We slept in and finally got going around 10:30am. To be nice to our feet, see other parts of the city, and live like a local for a day, we bought a 24-hour public transportation pass. We used it on the tram (streetcar), but you can use it on the bus or metro (subway), too. We used it for most of our transportation today, and at the end took some extra rides just to see areas we hadn’t been in yet.
We discovered they were very comfortable and the windows were huge! This was taken from the rear:
We got off to go to the Jewish Historical Museum. We didn’t know until we got there it included a Portuguese Synagogue from 1675, still in use.
The synagogue itself (as opposed to the annexes where kitchens and office are) has no electricity. Notice the candle chandeliers, which provide the only light source.
This room was originally only used as a seminary. After World War II, the congregation was so small they used this as the synagogue for many years.
There were a lot of smaller rooms where we learned about kosher food and preparation, mikveh, shofars, and mourning rituals.
The small room where the candles and candlesticks are stored. It takes 2 hours for one person to light the candles on the first floor, and 3 hours if doing the ladies gallery, too.
Next was the Jewish Historical Museum across the street. It was housed in a synagogue built in 1671 and used continuously until after WW II when the community was decimated and the building eventually boarded up. In the 80s, the relatively few Jews who were still in Amsterdam were concerned about the developing white supremacy groups at the time. The synagogue was restored and turned into a museum in 1987 in part in response to that, to help remind the world what happened so it wouldn’t happen again.
There were over 100,000 Dutch Jews before the war. While Anne Frank’s story of hiding is the most famous, over 25,000 Dutch Jews went into hiding. About 18,000 of those survived. Only 22% of all Dutch Jews survived the war.

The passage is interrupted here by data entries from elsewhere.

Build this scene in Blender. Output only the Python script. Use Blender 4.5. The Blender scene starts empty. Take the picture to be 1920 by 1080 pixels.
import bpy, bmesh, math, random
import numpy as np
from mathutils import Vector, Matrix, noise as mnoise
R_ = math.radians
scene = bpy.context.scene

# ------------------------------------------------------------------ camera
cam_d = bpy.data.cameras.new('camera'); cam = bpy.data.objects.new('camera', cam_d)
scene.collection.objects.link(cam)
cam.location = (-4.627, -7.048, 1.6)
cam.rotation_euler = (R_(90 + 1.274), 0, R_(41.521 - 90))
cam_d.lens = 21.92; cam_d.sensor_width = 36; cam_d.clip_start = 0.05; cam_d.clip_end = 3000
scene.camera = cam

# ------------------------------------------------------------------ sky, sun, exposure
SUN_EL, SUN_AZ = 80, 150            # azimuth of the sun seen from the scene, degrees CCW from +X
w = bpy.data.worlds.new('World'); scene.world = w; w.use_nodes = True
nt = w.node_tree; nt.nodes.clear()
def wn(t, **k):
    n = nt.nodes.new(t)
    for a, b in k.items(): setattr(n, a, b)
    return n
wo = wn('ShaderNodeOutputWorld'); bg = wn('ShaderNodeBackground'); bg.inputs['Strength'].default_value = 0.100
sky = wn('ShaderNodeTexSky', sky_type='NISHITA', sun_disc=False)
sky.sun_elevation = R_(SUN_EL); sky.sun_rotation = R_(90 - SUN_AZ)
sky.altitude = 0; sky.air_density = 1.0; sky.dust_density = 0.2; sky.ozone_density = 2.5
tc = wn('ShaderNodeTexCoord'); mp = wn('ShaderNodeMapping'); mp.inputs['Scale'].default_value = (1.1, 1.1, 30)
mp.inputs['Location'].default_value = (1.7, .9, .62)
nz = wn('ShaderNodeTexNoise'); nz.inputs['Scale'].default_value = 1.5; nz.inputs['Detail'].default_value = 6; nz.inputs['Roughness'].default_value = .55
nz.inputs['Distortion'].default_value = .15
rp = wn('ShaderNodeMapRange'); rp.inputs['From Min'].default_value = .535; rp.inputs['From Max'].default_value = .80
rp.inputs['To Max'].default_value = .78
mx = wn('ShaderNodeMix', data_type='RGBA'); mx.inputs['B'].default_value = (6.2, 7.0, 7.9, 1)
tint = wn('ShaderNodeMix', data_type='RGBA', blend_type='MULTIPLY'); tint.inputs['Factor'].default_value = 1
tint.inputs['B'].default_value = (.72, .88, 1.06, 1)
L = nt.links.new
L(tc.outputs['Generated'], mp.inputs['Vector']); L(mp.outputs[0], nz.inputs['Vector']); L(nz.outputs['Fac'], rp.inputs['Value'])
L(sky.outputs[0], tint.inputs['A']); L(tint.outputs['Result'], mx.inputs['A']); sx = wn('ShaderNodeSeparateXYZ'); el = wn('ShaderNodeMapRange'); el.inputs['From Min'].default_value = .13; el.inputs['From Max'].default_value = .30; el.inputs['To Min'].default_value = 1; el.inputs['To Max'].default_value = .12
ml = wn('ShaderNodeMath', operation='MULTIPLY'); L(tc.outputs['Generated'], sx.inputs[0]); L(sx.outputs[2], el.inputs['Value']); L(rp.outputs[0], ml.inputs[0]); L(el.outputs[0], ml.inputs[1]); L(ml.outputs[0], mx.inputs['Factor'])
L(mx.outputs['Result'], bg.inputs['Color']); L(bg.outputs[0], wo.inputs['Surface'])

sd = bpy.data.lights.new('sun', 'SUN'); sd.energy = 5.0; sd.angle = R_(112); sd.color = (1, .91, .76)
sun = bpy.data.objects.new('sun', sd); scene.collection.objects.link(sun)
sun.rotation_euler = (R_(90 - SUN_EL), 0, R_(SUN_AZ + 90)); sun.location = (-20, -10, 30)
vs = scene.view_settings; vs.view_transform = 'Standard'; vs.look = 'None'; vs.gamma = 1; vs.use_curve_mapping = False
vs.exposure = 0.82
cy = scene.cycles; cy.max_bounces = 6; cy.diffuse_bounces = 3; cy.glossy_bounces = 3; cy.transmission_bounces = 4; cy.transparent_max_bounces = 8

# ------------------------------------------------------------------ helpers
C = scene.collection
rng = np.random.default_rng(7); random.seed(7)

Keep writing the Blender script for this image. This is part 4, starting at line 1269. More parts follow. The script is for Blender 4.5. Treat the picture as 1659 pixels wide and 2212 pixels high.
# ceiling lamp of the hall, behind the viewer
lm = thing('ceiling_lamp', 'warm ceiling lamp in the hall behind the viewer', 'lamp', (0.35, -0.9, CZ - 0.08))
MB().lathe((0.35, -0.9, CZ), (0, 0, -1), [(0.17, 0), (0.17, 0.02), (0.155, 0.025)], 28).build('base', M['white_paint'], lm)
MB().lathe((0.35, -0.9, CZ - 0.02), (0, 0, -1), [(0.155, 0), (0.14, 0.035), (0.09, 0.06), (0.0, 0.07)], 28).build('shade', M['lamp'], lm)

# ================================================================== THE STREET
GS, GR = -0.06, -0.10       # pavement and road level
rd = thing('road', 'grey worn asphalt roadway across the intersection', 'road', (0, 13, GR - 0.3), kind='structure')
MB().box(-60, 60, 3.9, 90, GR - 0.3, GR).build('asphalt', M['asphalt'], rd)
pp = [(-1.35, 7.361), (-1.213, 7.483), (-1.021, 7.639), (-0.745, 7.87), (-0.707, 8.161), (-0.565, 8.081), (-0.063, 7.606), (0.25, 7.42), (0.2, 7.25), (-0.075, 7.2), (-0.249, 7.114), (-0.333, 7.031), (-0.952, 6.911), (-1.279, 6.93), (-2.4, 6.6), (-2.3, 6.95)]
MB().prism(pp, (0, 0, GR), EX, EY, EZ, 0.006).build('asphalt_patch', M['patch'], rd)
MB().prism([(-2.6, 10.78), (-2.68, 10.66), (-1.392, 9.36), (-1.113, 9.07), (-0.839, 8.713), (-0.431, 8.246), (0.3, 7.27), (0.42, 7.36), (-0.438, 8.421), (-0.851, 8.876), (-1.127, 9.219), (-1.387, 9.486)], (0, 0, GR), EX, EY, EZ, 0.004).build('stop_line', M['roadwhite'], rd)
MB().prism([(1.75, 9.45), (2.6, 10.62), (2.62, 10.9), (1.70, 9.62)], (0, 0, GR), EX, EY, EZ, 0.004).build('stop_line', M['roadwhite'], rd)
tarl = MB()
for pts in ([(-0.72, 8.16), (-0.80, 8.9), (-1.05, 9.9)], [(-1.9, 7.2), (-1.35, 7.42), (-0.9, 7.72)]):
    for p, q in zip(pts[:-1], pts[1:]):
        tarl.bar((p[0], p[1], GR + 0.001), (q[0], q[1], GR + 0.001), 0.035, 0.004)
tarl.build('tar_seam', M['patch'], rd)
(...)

There were about 80,000 Jews in Amsterdam before the war, and less than 5000 after. Today, there are about 45,000.
This museum went into a lot of detail about what brought Jews to Amsterdam during the Golden Age of 1650-1750, with the ups and downs leading up to the war, and the after effects. It took the personal foundation we got at the Anne Frank House and expanded it.
After lunch, we went to the Dutch Resistance Museum. We found this as absorbing as the WW II museum in New Orleans last year. This was similar in the level of detail, variety of perspectives, and mix of media used. Our understanding was expanded yet again. You really got a sense of how everyone in the Netherlands was impacted by German occupation, not just the Jewish perspective, although that was the most horrific.
Some things I did not know:
- The Dutch had created a German refugee camp, Westerbork, for Jews escaping persecution from the Nazis. Shortly after the German occupation it was turned into a transit camp, a holding space for Jews waiting to be shipped to concentration camps. (Now that’s ironic – not a black fly in your Chardonnay…)
- Jews weren’t the only ones who went into hiding. Thousands of non-Jews ignoring orders to work in German labor camps also hid, as well as hundreds who were part of the Resistance, working secretly with the Dutch monarchy who had been based in England since the Occupation, and, among other things, arranged secret financing networks for those in hiding. It takes a lot of money to hide 30,000 people.
- At the beginning of the Occupation in 1940, many of the Dutch saw it as just the next step in the way things were going across Europe. So little changed, they initially thought it wouldn’t be that bad. The Nazis were subtle in their approach at first in the hopes of bringing the people along. Orders were followed without much question, including registration and ID carrying requirements. It wasn’t until they started rounding up the Jews in 1942 that the reality started to take hold and the Resistance movement grew stronger.
While many American families were significantly impacted by this war, today’s visits made it abundantly clear that what was happening in Europe was a completely different kind of terror. I’d always known that intellectually; it was beneficial to get closer to it.
It was a good day of learning and reflection.